Our current economic system is a product of centuries of colonialism that treated people and planet as commodities to be owned, sold and disposed of, and that ignores the things that matter most for our wellbeing–the incredible interplay between humans and nature and the sacred, free ways we produce and provide for one another.

Think about the gift of water or the shade from a tree. The smile from a stranger or the care of a loved one when we are sick. How, and why, would we put a price tag on that which is given freely? 
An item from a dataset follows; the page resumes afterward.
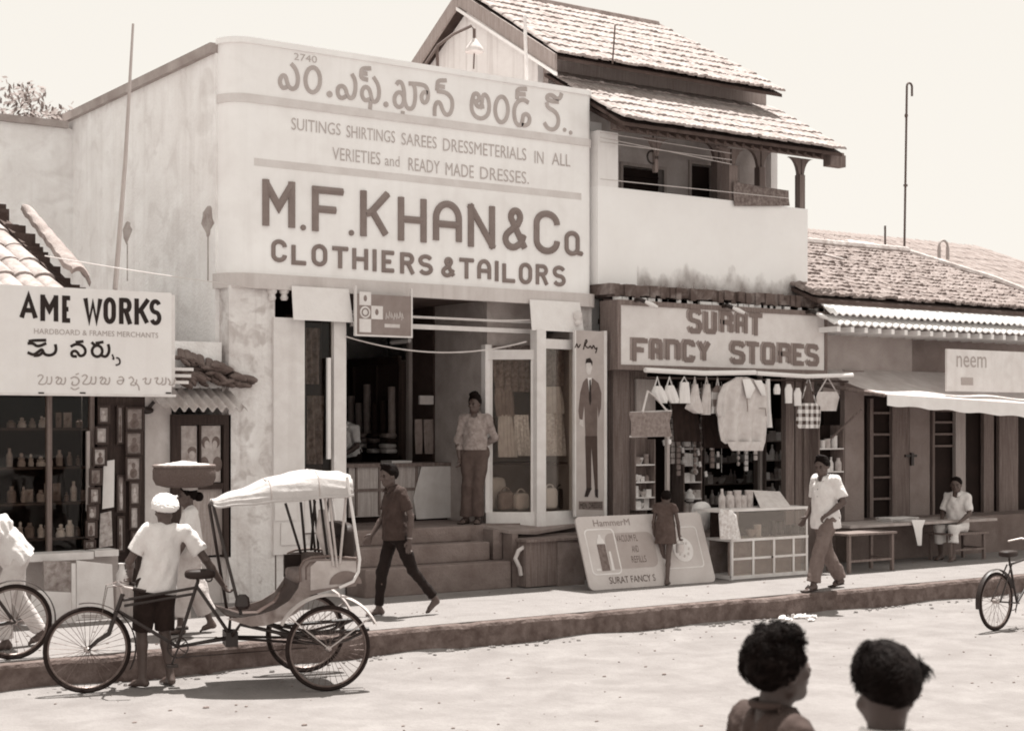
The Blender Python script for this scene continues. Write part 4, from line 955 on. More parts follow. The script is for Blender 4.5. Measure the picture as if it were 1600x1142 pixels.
S = sh(mu, 0) + sh(mu, 442) + [[(450, 520), (490, 500), (530, 520), (537, 560), (500, 592), (460, 582), (470, 550)], [(500, 482), (532, 470)], [(450, 612), (490, 636), (535, 612)],
     [(930, 510), (960, 500), (987, 530), (960, 582), (920, 570), (915, 540), (985, 538)], [(1030, 520), (1060, 500), (1087, 540), (1040, 582), (1100, 592), (1112, 530)], [(1090, 560), (1130, 592), (1136, 640)],
     [(1170, 530), (1210, 510), (1190, 570), (1242, 578), (1252, 520)], [(1290, 520), (1330, 510), (1300, 560), (1340, 582), (1372, 550), (1366, 510)], [(1362, 582), (1402, 578), (1402, 510)], [(1422, 520), (1450, 560), (1430, 582), (1480, 588), (1497, 520)]]
strokes(mb, S, 40, 510, .15625, NY, .012, .004, True, 1)
mb.build('small_script_lettering', M_strip, nb)
mb = MB()
for px in (64, 129, 263):
    c = W(px, 614, NY); mb.box(c.x - .03, c.x + .03, NY - .012, NY, c.z - .008, c.z + .008)
mb.build('sign_slot', M_black, nb)
# corrugated sheet awning and notice window
ca = thing('corrugated_awning', 'small corrugated sheet awning with broken tiles over the poster window', 'awning', (X_(320, 16.7), 16.7, 2.3))
cz0 = Z_(320, 640, 16.62); cz1 = cz0 + .27; cx0, cx1 = X_(262, 16.62), X_(388, 16.62)
def corr(u, v):
    x_ = cx0 - .10 * v + (cx1 - cx0 + .05 * v) * u
    return Vector((x_, 16.62 + .55 * v, cz0 + (cz1 - cz0) * v + .028 * math.sin((x_ - cx0) / .115 * 2 * math.pi)))
mb = MB(); mb.grid(corr, 120, 6, (0, 0, .006)); mb.build('corrugated_sheet', M_zinc, ca, smooth=True)
mb = MB()
for i in range(60):
    u = rng.random(); x_ = X_(274, 17.0) + (X_(394, 17.0) - X_(274, 17.0)) * u; h_ = .36 - .27 * u
    s_ = rng.uniform(.05, .11)
    bx_ = Matrix.Rotation(rng.uniform(-.2, .7), 3, 'Y')
    sq_pts = (x_, 16.98 + rng.uniform(-.12, .06), cz1 + .02 + h_ * rng.uniform(0, 1))
    mb.ell(sq_pts, (s_ * 1.3, s_, s_ * .45), 7, 5, bx_)
tiles(mb, (X_(276, 16.9), 16.9, cz1 + .30), (X_(350, 16.9), 16.9, cz1 + .14), (X_(276, 17.1), 17.08, cz1 + .42), (X_(350, 17.1), 17.08, cz1 + .24), 7, 1, .06, .03)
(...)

Perhaps, given the urgency of the environmental crises, pricing nature would at least be a step in the right direction. A way to slow down the relentless degradation. But I wonder what logic and values would determine the prices we put on nature’s gifts. Would diamonds continue to be “worth” far more than water in this new logic?

These are some open questions that stuck with me after Stockholm +50, and questions to which I know we can together find answers to. The incredible thing about working for WEAll is that I’m always more likely to find tons of people pondering the same things than not. 

While at Stockholm, I happened to eavesdrop on a conversation about a sharing economy campaign that then led to a proposed collaboration to amplify examples, predominantly from the Majority World, of ways in which communities are actively decommodifying aspects of life. I had an opportunity to sit for hours under a bridge with one of our members and discuss the idea of the care economy and what policy mechanisms exist to reverse the market-mechanism that has encroached on so many sacred aspects of life. I was able to challenge my own thinking when speaking with a documentarian who reminded me of Amartya Sen’s insight that markets are like conversations, they are simply mechanisms of exchange and so perhaps it’s not the “market” as much as the profit motive that animates it, encouraging us to always take more than we give. 

I know that together, with our powers combined, we can figure this out and co-create new systems of value that ensure we produce and provide for another in a way that supports the wellbeing of all species on this planet.”